The Prevention Gap revisited.
That distinction helps explain a challenge many organizations continue to face. In our recent article, Building Judgment: A Better Approach to Harassment Prevention Training, we introduced the concept of the Prevention Gap.
The Prevention Gap is the distance between what employees know and what they are prepared to do.
Learning and development researchers have long recognized a similar challenge. Dr. Will Thalheimer’s Learning-Transfer Evaluation Model (LTEM) distinguishes between learning that is remembered and learning that is successfully applied in the workplace. Employees may complete training, pass assessments, and demonstrate understanding of a concept, yet still struggle to apply that knowledge consistently when real-world situations arise.

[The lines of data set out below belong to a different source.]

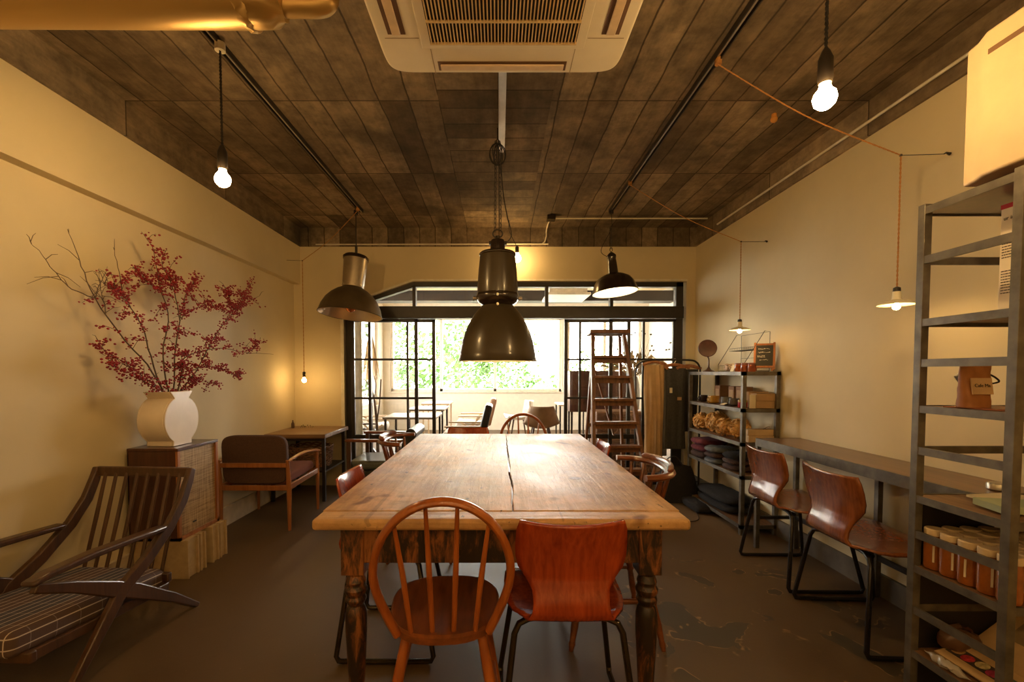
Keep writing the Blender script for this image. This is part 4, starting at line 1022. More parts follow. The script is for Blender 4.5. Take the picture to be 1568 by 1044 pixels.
# second level: mugs, boxes
z = LV[1]
def mug(x, y, r, h, m_, label, saucer=False, hang=0):
    t = thing('mug', label, 'mug', (x, y, z), group='mugs on the display shelf', world=True)
    MB().lathe([(r*.8, z+.006), (r, z+.012), (r, z+h), (r*.92, z+h), (r*.9, z+.015), (0, z+.012)], (x, y, 0), 24).build('cup', m_, t, smooth=50)
    MB().tube([(x-(r+.015*math.sin(a))*math.cos(hang), y-(r+.015*math.sin(a))*math.sin(hang)-.0, z+h*.5+h*.3*math.cos(a)) for a in [PI*k/8 for k in range(9)]], .004, 8).build('handle', m_, t)
    MB().lathe([(r*.5, z), (r*1.5 if saucer else r*.8, z+.006), (r*.5, z+.007)], (x, y, 0), 24).build('saucer' if saucer else 'foot', m_, t)
mug(1.85, 4.11, .036, .06, plain('dark brown glaze', (.03, .018, .014), .25), 'dark brown mug at the far end of the display shelf')
mug(1.845, 3.90, .042, .065, plain('mustard glaze', (.42, .22, .02), .25), 'mustard yellow cup on a saucer on the display shelf', True)
mug(1.85, 3.70, .04, .065, plain('grey glaze', (.16, .15, .13), .25), 'grey mug on the display shelf in front of small brown boxes')
mug(1.86, 3.60, .037, .06, plain('slate grey glaze', (.11, .10, .09), .25), 'slate grey mug nearest the red pot on the display shelf')
for k, (y, lb) in enumerate(((4.02, 'small brown box behind the mugs, farthest of three'), (3.78, 'small brown box behind the mugs, middle of three'), (3.66, 'small brown box behind the mugs, nearest of three'))):
    t = thing('small_box', lb, 'box', (1.97, y, z), group='small brown boxes behind the mugs', world=True)
    cb = MB().bb(1.93, 2.02, y-.045, y+.045, z, z+.15).build('carton', plain('brown carton', (.24, .12, .05), .8), t, bevel=.002)
    MB().bb(1.9285, 1.9300, y-.03, y+.03, z+.03, z+.12).build('label_patch', KRAFT, cb)
t = thing('red_pot', 'small red pot with yellow top and tag at the near post of the display shelf', 'pot', (1.84, 3.43, z), world=True)
MB().lathe([(.03, z), (.034, z+.01), (.034, z+.04)], (1.84, 3.43, 0), 20).build('pot_body', plain('red glaze', (.42, .02, .015), .3), t)
MB().lathe([(.034, z+.04), (.033, z+.055), (.02, z+.06)], (1.84, 3.43, 0), 20).build('lid', plain('yellow glaze', (.6, .38, .05), .4), t)
simple('paper_card', MB().box((1.81, 3.66, z+.012), (.035, .07, .002), Matrix.Rotation(R(-25), 3, 'Y')), PAPER, 'small cream price card in front of the mugs', 'card', (1.81, 3.66, z))
for k, (x, y0_, y1_, zz, h, lb) in enumerate(((1.96, 3.335, 3.42, 0, .055, 'wide kraft box at the near end of the display shelf, lower'), (1.96, 3.33, 3.42, .055, .055, 'wide kraft box at the near end of the display shelf, upper'), (1.96, 3.44, 3.56, 0, .12, 'tall kraft box behind the red pot'))):
    simple('kraft_box', MB().bb(x-.07, x+.08, y0_, y1_, z+zz, z+zz+h-.001), KRAFT, lb, 'box', (x, (y0_+y1_)/2, z+zz), 'kraft boxes on the display shelf', bevel=.002)
simple('tagged_packet', MB().box((1.87, 3.345, z+.05), (.05, .004, .10)).ball((1.87, 3.352, z+.02), .02, 2, (1.2, .3, .9)), PAPER, 'cream packet with a tag in front of the kraft boxes', 'packet', (1.87, 3.345, z))
# third level: curly wood balls and wooden boxes
z = LV[2]; SHV = plain('curly wood shavings', (.66, .38, .12), .7, 0, .35, 70, .3)
def curlball(x, y, r, label, sd):
    random.seed(sd); m = MB().ball((x, y, z+r*.95), r*.82, 2, (1, 1, 1), .3)
    for _ in range(95):
        d = Vector((random.gauss(0, 1), random.gauss(0, 1), random.gauss(0, 1))).normalized(); c = Vector((x, y, z+r*.95))+d*r*.80
        if c.z < z+.012: continue
        e = d.orthogonal().normalized(); e = Matrix.Rotation(random.random()*6, 3, d) @ e; f = d.cross(e); q = r*.24
        m.tube([c+e*q*math.cos(a)+d*q*.75*math.sin(a)+f*q*.3*a for a in [0, .7, 1.4, 2.1, 2.8, 3.6]], .0035, 4, flat=(1, 2.2))
    simple('wood_shaving_ball', m, SHV, label, 'decoration', (x, y, z), 'curly wood shaving balls on the display shelf', smooth=60)
curlball(1.85, 4.14, .078, 'curly wood shaving ball, farthest on the display shelf', 1)
curlball(1.88, 3.91, .095, 'largest curly wood shaving ball, second from the far end', 2)
curlball(1.84, 3.69, .075, 'curly wood shaving ball, third from the far end', 3)
curlball(1.865, 3.51, .082, 'curly wood shaving ball nearest the wooden boxes', 4)
for k, (h0, lb) in enumerate(((0, 'flat pale wooden box on the display shelf, lower of two'), (.047, 'flat pale wooden box on the display shelf, upper of two'))):
    simple('flat_wooden_box', MB().bb(1.835, 2.03, 3.33+.01*k, 3.415, z+h0, z+h0+.046), plain('pale balsa', (.55, .38, .2), .7), lb, 'box', (1.93, 3.37, z+h0), 'flat wooden boxes', bevel=.002)
simple('dry_twig', MB().tube(resample([(1.95, 3.345, z+.095), (2.0, 3.37, z+.11), (2.03, 3.40, z+.105)], 10), .002, 5), TWIG, 'thin dry twig on the flat wooden boxes', 'twig', (1.99, 3.37, z+.095))
# fourth level: folded cloths
z = LV[3]
def cloth(cx, cy, w, d, h, layers, cols, label, drape=0, sd=1, name='folded_scarf', base=None):
    zz = z if base is None else base
    t = thing(name, label, 'cloth', (cx, cy, zz), group='folded cloths', world=True)
    for k in range(layers):
        hh = h/layers; z0 = zz+.001+k*hh
        def fn(u, v, top=True):
            a = u*2*PI; rr = 1+.05*noise.noise(Vector((math.cos(a)*2, math.sin(a)*2, k+sd*5)))
            ph = PI*v; e = 3.2
            cx_ = math.copysign(abs(math.cos(a))**(2/e), math.cos(a)); sy_ = math.copysign(abs(math.sin(a))**(2/e), math.sin(a))
            s_ = math.sin(ph)**.35; x = cx+cx_*w/2*s_*rr; y = cy+sy_*d/2*s_*rr
            zc = z0+hh*.5-hh*.5*math.cos(ph)
            zc += .006*noise.noise(Vector((x*18, y*18, k)))*(1 if v > .3 else 0)
            if drape and x < cx-w*.28: zc -= drape*((cx-w*.28-x)/(w*.22))**1.5*(.5+.5*math.sin(y*40))
            return (x, y, zc)
        MB().grid(fn, 40, 12).build('fold', cols[k % len(cols)], t, smooth=70)
    return t
FR = plain('dull crimson knit', (.13, .022, .03), .95, 0, .4, 60, .5); FB = plain('brown shaggy knit', (.06, .03, .022), .95, 0, .5, 90, .6)
FG = plain('grey blue wool', (.11, .12, .13), .95, 0, .3, 60, .4); FK = plain('black wool', (.010, .008, .008), .95, 0, .4, 60, .6)
cloth(1.885, 4.07, .26, .30, .17, 3, [FB, FR, FR], 'crimson and brown folded scarf at the far end of the display shelf', 0, 1)
cloth(1.865, 3.79, .25, .22, .14, 3, [FG, FB, FG], 'grey blue folded scarf in the middle of the display shelf', 0, 2)
cloth(1.90, 3.54, .25, .24, .13, 3, [FB, FB, FK], 'brown shaggy folded scarf at the near end of the display shelf', 0, 3)
cloth(1.90, 3.83, .26, .62, .13, 2, [FK, FK], 'black woolly bundle on the lowest board of the display shelf', 0, 4, 'wool_bundle', LV[4])
cloth(1.74, 3.98, .16, .40, .07, 1, [FK], 'black cloth heap on the floor beside the display shelf', 0, 5, 'cloth_heap', 0)

# ------------------------------------------------------------------ tall near shelf
root = thing('tall_steel_shelf', 'tall grey steel shelf unit in the right foreground', 'shelf', (1.74, 1.445, 0), world=True)
qx0, qx1, qy0, qy1 = 1.455, 2.035, 1.28, 1.60; tk = .026
for x in (qx0, qx1-tk):
    for y in (qy0, qy1-tk): MB().bb(x, x+tk, y, y+tk, 0, 1.775).build('post', STEEL, root, bevel=.001)
levels = [1.765, 1.383, 1.085, .772, .525, .222]
for i, z_ in enumerate(levels):
    h = .025
    MB().bb(qx0+.0015, qx0+.0065, qy0+.0015, qy1-.0015, z_-h, z_).bb(qx0+.002, qx1-.002, qy0+.0015, qy0+.0065, z_-h, z_).bb(qx0+.002, qx1-.002, qy1-.0065, qy1-.0015, z_-h, z_).bb(qx1-.0065, qx1-.0015, qy0+.0015, qy1-.0015, z_-h, z_).build('shelf_frame', STEEL, root)
    MB().bb(qx0+.005, qx1-.005, qy0+.005, qy1-.005, z_-.012 if i else z_-.02, z_-.003).build('shelf_board', (SHELFW if i else ROSE), root)
for z_ in (1.585, .928, .634, .365):
    MB().bb(qx0+.002, qx0+.012, qy0+tk, qy1-tk, z_-.013, z_+.013).bb(qx0+tk, qx1-tk, qy1-.012, qy1-.002, z_-.013, z_+.013).build('guard_rail', STEEL, root)
MB().bb(qx0+.002, qx0+.012, qy0+tk, qy1-tk, 1.232-.013, 1.232+.013).build('guard_rail', STEEL, root)
MB().bb(qx0+tk, qx1-tk, qy1-.010, qy1-.007, .02, .745).bb(qx1-.003, qx1-.001, qy0+tk, qy1-tk, .02, .745).build('back_panel', plain('black board', (.012, .009, .008), .6), root)
# cream box on top
root = thing('cream_case', 'cream box with moulded edge and slot handle on top of the tall steel shelf', 'box', (1.7, 1.35, 1.766), world=True)
poly = [(1.482, 1.478), (1.474, 1.436), (1.452, 1.392), (1.452, 1.20), (1.92, 1.20), (1.92, 1.478)]
MB().prism(poly, lambda x, y: (x, y, 1.79), lambda x, y: (x, y, 2.215)).build('case', plain('yellowed cream case', (.62, .47, .27), .45, 0, .04), root, bevel=.008, seg=3)
MB().bb(1.56, 1.90, 1.30, 1.44, 1.766, 1.792).build('foot', DARKGAP, root)
MB().bar((1.4525, 1.385, 2.15), (1.4525, 1.20, 2.15), .003, .016).build('handle_slot', plain('brown slot', (.16, .08, .03), .7), root, bevel=.001)
# carton with red band
root = thing('printed_carton', 'white printed carton with a red top edge on the tall steel shelf', 'box', (1.60, 1.43, 1.383), world=True)
bx, by0, by1, bz0, bz1 = 1.585, 1.375, 1.455, 1.383, 1.725
WP = plain('white card', (.80, .70, .54), .7, 0, .03)
MB().bb(bx, bx+.20, by0, by1, bz0, bz1).build('carton', WP, root, bevel=.002)
MB().bb(bx-.0006, bx+.2006, by0-.0006, by1+.0006, bz1-.014, bz1+.0004).build('red_band', REDP, root)
def txt_x(s, size, y, z_, m_, parent, x=bx, name='lettering'):
    Mx = Matrix.Translation((x-.0008, y, z_)) @ Matrix.Rotation(R(-90), 4, 'Z') @ Matrix.Rotation(R(90), 4, 'X')
    return text_mesh(s, size, name, m_, parent, Mx)
txt_x('ur in Stan', .016, 1.415, bz1-.045, INK, root)
m = MB(); random.seed(4)
for zt_, nn in ((1.600, 6), (1.515, 9)):
    for q in range(nn):
        yy = 1.448
        while yy > 1.448-random.uniform(.03, .055):
            d = random.uniform(.003, .009); m.bb(bx-.001, bx-.0002, yy-d, yy, zt_-q*.0085, zt_-q*.0085+.0028); yy -= d+.002
m.build('fine_print', INK, root)
MB().bb(bx-.0006, bx, 1.388, 1.412, bz0+.012, bz0+.027).build('red_label', REDP, root)
simple('thin_stick', MB().tube([(1.50, 1.56, 1.386), (1.56, 1.50, 1.389), (1.583, 1.36, 1.392)], .003, 6), DKWOOD, 'thin dark stick lying beside the printed carton', 'stick', (1.55, 1.47, 1.386))
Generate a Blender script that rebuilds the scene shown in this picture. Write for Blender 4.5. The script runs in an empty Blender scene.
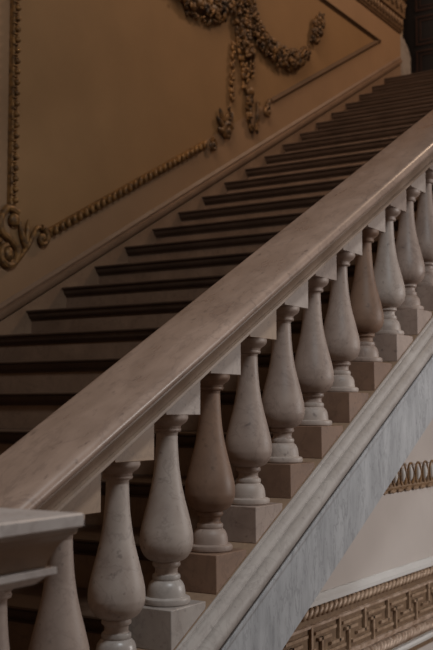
import bpy, bmesh, math, random
from mathutils import Vector, Matrix
random.seed(7)
SC = bpy.context.scene
COL = SC.collection
PI = math.pi

# ------------------------------------------------------------------ camera, world, lights, exposure
M = 0.53                      # pitch of the flight (rise / run)
cam_d = bpy.data.cameras.new('camera')
cam = bpy.data.objects.new('camera', cam_d); COL.objects.link(cam)
cam.location = (0.0, -1.7184, 1.263)
cam.rotation_euler = (PI / 2 + 0.0806, 0.0, 0.5603 - PI / 2)
cam_d.sensor_fit = 'VERTICAL'; cam_d.sensor_height = 36.0; cam_d.lens = 36.0 * 1058 / 650
cam_d.dof.use_dof = True; cam_d.dof.focus_distance = 3.4; cam_d.dof.aperture_fstop = 5.0
cam_d.clip_start = 0.05
SC.camera = cam

SC.view_settings.view_transform = 'Standard'
SC.view_settings.look = 'None'
SC.view_settings.gamma = 1.0
SC.view_settings.use_curve_mapping = False
SC.view_settings.exposure = 0.0

world = bpy.data.worlds.new('world'); SC.world = world; world.use_nodes = True
bg = world.node_tree.nodes['Background']
bg.inputs[0].default_value = (1.0, 0.72, 0.54, 1); bg.inputs[1].default_value = 0.072

def area(name, loc, target, size, power, color, spread=PI):
    l = bpy.data.lights.new(name, 'AREA'); l.shape = 'DISK'; l.size = size; l.energy = power; l.color = color; l.spread = spread
    o = bpy.data.objects.new(name, l); COL.objects.link(o); o.location = loc
    o.rotation_euler = (Vector(target) - Vector(loc)).to_track_quat('-Z', 'Y').to_euler()
    return o
area('skylight_cool', (1.8, -2.2, 4.5), (1.9, 0.0, 0.7), 0.6, 70, (0.91, 0.97, 1.0))
area('hall_window', (7.6, -5.2, 2.2), (4.9, 0.0, 0.7), 1.6, 27, (1.0, 0.95, 0.92), math.radians(62))
area('chandelier_warm', (10.6, -0.5, 8.6), (6.0, 2.4, 3.5), 0.9, 100, (1.0, 0.71, 0.49))
area('riser_fill', (3.2, 0.9, 6.6), (8.8, 1.5, 4.3), 2.6, 31, (1.0, 0.76, 0.57), math.radians(80))  # added warm fill for the upper risers, not a known lamp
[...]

Harassment prevention training presents an especially difficult transfer challenge because workplace interactions rarely follow a script. Employees and managers must interpret context, evaluate impact, navigate uncertainty, and make decisions in real time.
That’s where the Prevention Gap emerges.
The challenge isn’t that employees lack information. Often, they have the information they need.
- Employees may know company policies.
- They may understand workplace expectations.
- They may genuinely want to do the right thing.
Yet they still struggle to recognize concerns, challenge assumptions, and respond appropriately when workplace situations become complex.
That gap creates risk. And it often remains invisible until a complaint, investigation, or claim reveals it.
The goal of effective harassment prevention training is not simply to increase awareness. It is to help employees and managers bridge the gap between knowing and doing.